═══ DATA PROVIDED ═══

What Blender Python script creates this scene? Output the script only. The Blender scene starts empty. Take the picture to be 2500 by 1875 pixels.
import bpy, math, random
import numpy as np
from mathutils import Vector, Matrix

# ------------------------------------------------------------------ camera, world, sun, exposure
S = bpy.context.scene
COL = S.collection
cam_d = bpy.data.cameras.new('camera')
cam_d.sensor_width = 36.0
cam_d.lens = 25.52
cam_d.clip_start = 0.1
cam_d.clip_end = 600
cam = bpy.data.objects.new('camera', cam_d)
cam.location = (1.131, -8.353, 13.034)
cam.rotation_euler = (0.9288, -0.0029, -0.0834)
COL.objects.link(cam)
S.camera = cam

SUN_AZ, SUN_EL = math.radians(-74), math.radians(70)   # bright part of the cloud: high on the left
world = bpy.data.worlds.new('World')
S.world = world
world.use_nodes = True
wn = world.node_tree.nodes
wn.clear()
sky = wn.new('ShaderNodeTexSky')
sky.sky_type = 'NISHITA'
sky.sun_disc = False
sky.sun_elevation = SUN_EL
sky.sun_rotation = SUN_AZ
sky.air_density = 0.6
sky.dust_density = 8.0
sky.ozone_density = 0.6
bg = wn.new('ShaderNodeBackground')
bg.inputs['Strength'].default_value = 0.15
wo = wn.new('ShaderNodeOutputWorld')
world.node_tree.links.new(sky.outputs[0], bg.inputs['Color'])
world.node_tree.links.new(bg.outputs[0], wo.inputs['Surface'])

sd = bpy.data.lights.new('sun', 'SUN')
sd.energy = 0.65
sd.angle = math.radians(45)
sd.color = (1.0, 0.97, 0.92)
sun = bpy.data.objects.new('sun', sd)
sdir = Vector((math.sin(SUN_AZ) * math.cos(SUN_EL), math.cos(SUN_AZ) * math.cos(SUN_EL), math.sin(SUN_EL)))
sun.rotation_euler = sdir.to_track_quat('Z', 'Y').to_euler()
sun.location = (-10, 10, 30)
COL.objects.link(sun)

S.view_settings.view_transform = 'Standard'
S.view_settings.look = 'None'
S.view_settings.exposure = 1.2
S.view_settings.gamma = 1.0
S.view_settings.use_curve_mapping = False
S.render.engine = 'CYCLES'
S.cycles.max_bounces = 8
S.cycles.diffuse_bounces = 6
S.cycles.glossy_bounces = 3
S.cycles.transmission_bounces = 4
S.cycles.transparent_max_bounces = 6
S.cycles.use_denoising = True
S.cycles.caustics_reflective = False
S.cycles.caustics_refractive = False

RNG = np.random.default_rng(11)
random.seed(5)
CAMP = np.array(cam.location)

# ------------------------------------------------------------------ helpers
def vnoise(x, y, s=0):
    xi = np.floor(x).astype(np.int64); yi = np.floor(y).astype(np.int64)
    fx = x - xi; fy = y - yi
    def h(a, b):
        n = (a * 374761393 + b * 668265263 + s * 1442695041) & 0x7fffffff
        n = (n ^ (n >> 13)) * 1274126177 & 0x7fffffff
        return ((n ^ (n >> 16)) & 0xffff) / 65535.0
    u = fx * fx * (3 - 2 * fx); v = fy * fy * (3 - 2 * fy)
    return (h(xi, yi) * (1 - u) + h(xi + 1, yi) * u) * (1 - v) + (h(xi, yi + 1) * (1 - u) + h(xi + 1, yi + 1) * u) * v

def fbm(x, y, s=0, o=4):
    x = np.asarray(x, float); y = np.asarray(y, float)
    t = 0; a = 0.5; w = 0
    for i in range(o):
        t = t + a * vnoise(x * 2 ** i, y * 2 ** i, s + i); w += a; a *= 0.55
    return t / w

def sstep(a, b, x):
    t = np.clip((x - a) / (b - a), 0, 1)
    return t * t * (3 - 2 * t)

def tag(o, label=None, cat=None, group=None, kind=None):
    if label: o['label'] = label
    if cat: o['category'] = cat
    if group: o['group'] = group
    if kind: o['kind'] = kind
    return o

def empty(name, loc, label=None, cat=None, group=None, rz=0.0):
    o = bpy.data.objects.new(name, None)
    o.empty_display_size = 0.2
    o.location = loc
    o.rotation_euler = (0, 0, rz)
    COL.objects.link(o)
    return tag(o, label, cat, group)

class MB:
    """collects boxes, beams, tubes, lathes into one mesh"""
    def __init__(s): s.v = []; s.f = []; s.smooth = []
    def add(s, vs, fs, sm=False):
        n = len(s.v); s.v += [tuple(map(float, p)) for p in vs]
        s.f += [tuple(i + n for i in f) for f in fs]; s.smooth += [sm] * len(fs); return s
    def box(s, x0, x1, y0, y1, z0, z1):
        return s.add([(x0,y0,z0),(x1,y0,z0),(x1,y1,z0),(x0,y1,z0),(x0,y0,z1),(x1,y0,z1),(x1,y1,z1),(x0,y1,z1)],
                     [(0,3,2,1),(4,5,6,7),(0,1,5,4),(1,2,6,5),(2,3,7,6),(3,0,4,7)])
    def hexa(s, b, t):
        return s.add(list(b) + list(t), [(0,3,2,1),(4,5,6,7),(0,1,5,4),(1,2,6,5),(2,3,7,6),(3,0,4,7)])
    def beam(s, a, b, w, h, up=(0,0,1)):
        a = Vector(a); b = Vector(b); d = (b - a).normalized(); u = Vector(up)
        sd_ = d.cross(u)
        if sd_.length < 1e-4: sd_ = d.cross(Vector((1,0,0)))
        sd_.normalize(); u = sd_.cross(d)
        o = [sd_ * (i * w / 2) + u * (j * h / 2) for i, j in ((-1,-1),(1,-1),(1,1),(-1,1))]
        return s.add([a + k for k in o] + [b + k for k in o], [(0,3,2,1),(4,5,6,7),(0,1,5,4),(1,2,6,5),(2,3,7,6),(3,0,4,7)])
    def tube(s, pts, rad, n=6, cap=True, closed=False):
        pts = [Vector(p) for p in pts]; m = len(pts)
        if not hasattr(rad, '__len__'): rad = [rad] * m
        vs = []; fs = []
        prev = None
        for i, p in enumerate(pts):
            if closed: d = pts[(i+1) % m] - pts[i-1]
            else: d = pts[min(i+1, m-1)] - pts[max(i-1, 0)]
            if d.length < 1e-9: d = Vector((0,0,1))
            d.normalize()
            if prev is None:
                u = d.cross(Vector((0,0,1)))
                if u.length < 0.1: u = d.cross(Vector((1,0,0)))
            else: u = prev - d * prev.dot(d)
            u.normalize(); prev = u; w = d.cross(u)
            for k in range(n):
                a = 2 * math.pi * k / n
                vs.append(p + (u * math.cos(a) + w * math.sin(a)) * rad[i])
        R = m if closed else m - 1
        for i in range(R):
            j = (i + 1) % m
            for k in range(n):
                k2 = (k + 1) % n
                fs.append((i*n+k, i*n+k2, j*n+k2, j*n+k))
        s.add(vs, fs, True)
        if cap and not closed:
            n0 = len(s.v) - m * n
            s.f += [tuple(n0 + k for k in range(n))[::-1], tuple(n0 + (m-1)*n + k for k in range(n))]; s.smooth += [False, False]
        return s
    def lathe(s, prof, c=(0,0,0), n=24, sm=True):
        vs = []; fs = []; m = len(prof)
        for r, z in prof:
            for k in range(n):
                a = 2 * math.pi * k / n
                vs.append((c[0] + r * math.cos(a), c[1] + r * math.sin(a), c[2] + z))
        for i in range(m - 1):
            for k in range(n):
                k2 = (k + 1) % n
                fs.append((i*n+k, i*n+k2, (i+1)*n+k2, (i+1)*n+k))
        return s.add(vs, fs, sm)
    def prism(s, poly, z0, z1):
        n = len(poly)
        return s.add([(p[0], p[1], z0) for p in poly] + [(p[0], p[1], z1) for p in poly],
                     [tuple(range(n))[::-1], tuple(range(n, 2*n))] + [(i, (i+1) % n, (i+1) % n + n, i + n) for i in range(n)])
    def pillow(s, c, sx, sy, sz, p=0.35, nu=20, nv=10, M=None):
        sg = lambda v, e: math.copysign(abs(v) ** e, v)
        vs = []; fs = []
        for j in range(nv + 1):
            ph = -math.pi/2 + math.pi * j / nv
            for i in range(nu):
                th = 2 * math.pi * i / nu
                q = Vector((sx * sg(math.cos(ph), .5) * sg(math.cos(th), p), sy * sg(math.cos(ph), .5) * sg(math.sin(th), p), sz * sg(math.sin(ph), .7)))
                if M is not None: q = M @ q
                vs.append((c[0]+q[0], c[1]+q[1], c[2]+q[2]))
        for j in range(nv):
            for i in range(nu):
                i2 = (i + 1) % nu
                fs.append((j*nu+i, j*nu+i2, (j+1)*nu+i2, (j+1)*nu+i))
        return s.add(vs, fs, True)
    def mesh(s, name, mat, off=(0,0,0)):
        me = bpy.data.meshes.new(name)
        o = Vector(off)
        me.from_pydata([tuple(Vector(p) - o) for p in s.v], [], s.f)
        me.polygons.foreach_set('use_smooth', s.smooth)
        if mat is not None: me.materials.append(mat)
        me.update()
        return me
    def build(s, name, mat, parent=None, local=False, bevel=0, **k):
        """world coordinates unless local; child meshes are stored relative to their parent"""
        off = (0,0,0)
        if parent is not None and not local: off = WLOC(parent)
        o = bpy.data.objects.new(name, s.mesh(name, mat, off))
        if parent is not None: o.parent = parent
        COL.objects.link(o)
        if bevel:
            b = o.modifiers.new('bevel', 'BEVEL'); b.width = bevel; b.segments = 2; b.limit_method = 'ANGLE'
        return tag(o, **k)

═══

## PROBLEM STATEMENT
Quote exactly the stretch of lines above that starts at the first one and ends at the line with "from mathutils import Vector, Matrix", and nothing beyond it.

## REPLY TO THE TASK
What Blender Python script creates this scene? Output the script only. The Blender scene starts empty. Take the picture to be 2500 by 1875 pixels.
import bpy, math, random
import numpy as np
from mathutils import Vector, Matrix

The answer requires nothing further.